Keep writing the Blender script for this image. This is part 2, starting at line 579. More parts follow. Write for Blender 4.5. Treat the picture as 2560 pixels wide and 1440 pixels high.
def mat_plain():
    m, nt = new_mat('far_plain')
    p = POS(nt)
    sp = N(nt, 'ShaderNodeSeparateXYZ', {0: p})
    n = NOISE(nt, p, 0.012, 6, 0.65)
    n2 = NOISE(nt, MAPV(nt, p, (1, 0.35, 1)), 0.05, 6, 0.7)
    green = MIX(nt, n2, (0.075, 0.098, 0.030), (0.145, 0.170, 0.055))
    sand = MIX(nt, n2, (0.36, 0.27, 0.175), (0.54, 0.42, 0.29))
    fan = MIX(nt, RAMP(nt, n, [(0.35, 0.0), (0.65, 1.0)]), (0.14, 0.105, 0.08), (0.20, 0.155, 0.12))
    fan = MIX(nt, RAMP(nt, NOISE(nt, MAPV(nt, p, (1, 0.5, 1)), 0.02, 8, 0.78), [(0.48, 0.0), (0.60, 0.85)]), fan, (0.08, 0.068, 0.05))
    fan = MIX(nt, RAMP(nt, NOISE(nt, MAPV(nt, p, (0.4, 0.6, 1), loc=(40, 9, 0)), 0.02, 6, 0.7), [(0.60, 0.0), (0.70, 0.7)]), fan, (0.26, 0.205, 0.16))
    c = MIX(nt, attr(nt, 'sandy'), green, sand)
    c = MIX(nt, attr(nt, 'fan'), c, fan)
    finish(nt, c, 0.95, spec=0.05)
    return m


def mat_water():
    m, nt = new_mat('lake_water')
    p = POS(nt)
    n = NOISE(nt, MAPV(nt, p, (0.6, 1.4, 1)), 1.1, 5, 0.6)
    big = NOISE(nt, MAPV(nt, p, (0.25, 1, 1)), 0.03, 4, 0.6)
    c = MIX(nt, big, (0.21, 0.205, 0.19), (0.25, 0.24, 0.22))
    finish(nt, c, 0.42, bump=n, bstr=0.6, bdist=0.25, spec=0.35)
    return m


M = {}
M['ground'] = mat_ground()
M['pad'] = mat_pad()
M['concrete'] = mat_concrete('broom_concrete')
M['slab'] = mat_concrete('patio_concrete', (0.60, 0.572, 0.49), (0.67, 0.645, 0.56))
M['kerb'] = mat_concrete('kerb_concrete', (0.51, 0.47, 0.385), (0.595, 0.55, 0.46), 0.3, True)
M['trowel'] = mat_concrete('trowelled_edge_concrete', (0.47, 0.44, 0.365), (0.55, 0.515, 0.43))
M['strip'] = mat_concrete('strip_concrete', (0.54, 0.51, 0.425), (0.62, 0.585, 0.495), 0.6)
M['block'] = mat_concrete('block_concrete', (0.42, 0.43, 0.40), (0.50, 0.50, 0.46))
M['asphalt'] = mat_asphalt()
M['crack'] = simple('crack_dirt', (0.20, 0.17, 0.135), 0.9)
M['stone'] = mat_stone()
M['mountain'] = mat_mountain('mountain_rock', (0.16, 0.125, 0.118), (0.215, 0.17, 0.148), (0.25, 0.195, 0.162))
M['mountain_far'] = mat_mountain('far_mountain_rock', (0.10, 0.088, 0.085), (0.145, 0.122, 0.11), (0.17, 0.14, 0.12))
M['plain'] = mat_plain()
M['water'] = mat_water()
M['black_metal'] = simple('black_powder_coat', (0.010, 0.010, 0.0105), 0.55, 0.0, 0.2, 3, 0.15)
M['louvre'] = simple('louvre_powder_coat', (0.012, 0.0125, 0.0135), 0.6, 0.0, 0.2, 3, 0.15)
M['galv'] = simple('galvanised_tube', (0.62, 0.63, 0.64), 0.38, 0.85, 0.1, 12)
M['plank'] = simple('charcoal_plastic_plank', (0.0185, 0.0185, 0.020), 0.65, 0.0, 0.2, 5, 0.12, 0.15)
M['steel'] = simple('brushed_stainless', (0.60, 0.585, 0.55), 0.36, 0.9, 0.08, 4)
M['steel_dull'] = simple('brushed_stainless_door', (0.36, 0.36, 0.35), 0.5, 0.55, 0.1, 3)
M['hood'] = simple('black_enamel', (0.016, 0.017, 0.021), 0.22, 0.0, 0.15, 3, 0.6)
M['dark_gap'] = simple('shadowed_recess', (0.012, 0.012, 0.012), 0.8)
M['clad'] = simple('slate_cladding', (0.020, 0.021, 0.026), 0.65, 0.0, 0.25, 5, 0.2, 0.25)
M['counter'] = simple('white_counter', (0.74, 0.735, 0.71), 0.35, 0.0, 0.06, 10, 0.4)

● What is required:
Could you quote the material above in full, exactly as it stands?

● Solution to this exercise:
Keep writing the Blender script for this image. This is part 2, starting at line 579. More parts follow. Write for Blender 4.5. Treat the picture as 2560 pixels wide and 1440 pixels high.
def mat_plain():
    m, nt = new_mat('far_plain')
    p = POS(nt)
    sp = N(nt, 'ShaderNodeSeparateXYZ', {0: p})
    n = NOISE(nt, p, 0.012, 6, 0.65)
    n2 = NOISE(nt, MAPV(nt, p, (1, 0.35, 1)), 0.05, 6, 0.7)
    green = MIX(nt, n2, (0.075, 0.098, 0.030), (0.145, 0.170, 0.055))
    sand = MIX(nt, n2, (0.36, 0.27, 0.175), (0.54, 0.42, 0.29))
    fan = MIX(nt, RAMP(nt, n, [(0.35, 0.0), (0.65, 1.0)]), (0.14, 0.105, 0.08), (0.20, 0.155, 0.12))
    fan = MIX(nt, RAMP(nt, NOISE(nt, MAPV(nt, p, (1, 0.5, 1)), 0.02, 8, 0.78), [(0.48, 0.0), (0.60, 0.85)]), fan, (0.08, 0.068, 0.05))
    fan = MIX(nt, RAMP(nt, NOISE(nt, MAPV(nt, p, (0.4, 0.6, 1), loc=(40, 9, 0)), 0.02, 6, 0.7), [(0.60, 0.0), (0.70, 0.7)]), fan, (0.26, 0.205, 0.16))
    c = MIX(nt, attr(nt, 'sandy'), green, sand)
    c = MIX(nt, attr(nt, 'fan'), c, fan)
    finish(nt, c, 0.95, spec=0.05)
    return m


def mat_water():
    m, nt = new_mat('lake_water')
    p = POS(nt)
    n = NOISE(nt, MAPV(nt, p, (0.6, 1.4, 1)), 1.1, 5, 0.6)
    big = NOISE(nt, MAPV(nt, p, (0.25, 1, 1)), 0.03, 4, 0.6)
    c = MIX(nt, big, (0.21, 0.205, 0.19), (0.25, 0.24, 0.22))
    finish(nt, c, 0.42, bump=n, bstr=0.6, bdist=0.25, spec=0.35)
    return m


M = {}
M['ground'] = mat_ground()
M['pad'] = mat_pad()
M['concrete'] = mat_concrete('broom_concrete')
M['slab'] = mat_concrete('patio_concrete', (0.60, 0.572, 0.49), (0.67, 0.645, 0.56))
M['kerb'] = mat_concrete('kerb_concrete', (0.51, 0.47, 0.385), (0.595, 0.55, 0.46), 0.3, True)
M['trowel'] = mat_concrete('trowelled_edge_concrete', (0.47, 0.44, 0.365), (0.55, 0.515, 0.43))
M['strip'] = mat_concrete('strip_concrete', (0.54, 0.51, 0.425), (0.62, 0.585, 0.495), 0.6)
M['block'] = mat_concrete('block_concrete', (0.42, 0.43, 0.40), (0.50, 0.50, 0.46))
M['asphalt'] = mat_asphalt()
M['crack'] = simple('crack_dirt', (0.20, 0.17, 0.135), 0.9)
M['stone'] = mat_stone()
M['mountain'] = mat_mountain('mountain_rock', (0.16, 0.125, 0.118), (0.215, 0.17, 0.148), (0.25, 0.195, 0.162))
M['mountain_far'] = mat_mountain('far_mountain_rock', (0.10, 0.088, 0.085), (0.145, 0.122, 0.11), (0.17, 0.14, 0.12))
M['plain'] = mat_plain()
M['water'] = mat_water()
M['black_metal'] = simple('black_powder_coat', (0.010, 0.010, 0.0105), 0.55, 0.0, 0.2, 3, 0.15)
M['louvre'] = simple('louvre_powder_coat', (0.012, 0.0125, 0.0135), 0.6, 0.0, 0.2, 3, 0.15)
M['galv'] = simple('galvanised_tube', (0.62, 0.63, 0.64), 0.38, 0.85, 0.1, 12)
M['plank'] = simple('charcoal_plastic_plank', (0.0185, 0.0185, 0.020), 0.65, 0.0, 0.2, 5, 0.12, 0.15)
M['steel'] = simple('brushed_stainless', (0.60, 0.585, 0.55), 0.36, 0.9, 0.08, 4)
M['steel_dull'] = simple('brushed_stainless_door', (0.36, 0.36, 0.35), 0.5, 0.55, 0.1, 3)
M['hood'] = simple('black_enamel', (0.016, 0.017, 0.021), 0.22, 0.0, 0.15, 3, 0.6)
M['dark_gap'] = simple('shadowed_recess', (0.012, 0.012, 0.012), 0.8)
M['clad'] = simple('slate_cladding', (0.020, 0.021, 0.026), 0.65, 0.0, 0.25, 5, 0.2, 0.25)
M['counter'] = simple('white_counter', (0.74, 0.735, 0.71), 0.35, 0.0, 0.06, 10, 0.4)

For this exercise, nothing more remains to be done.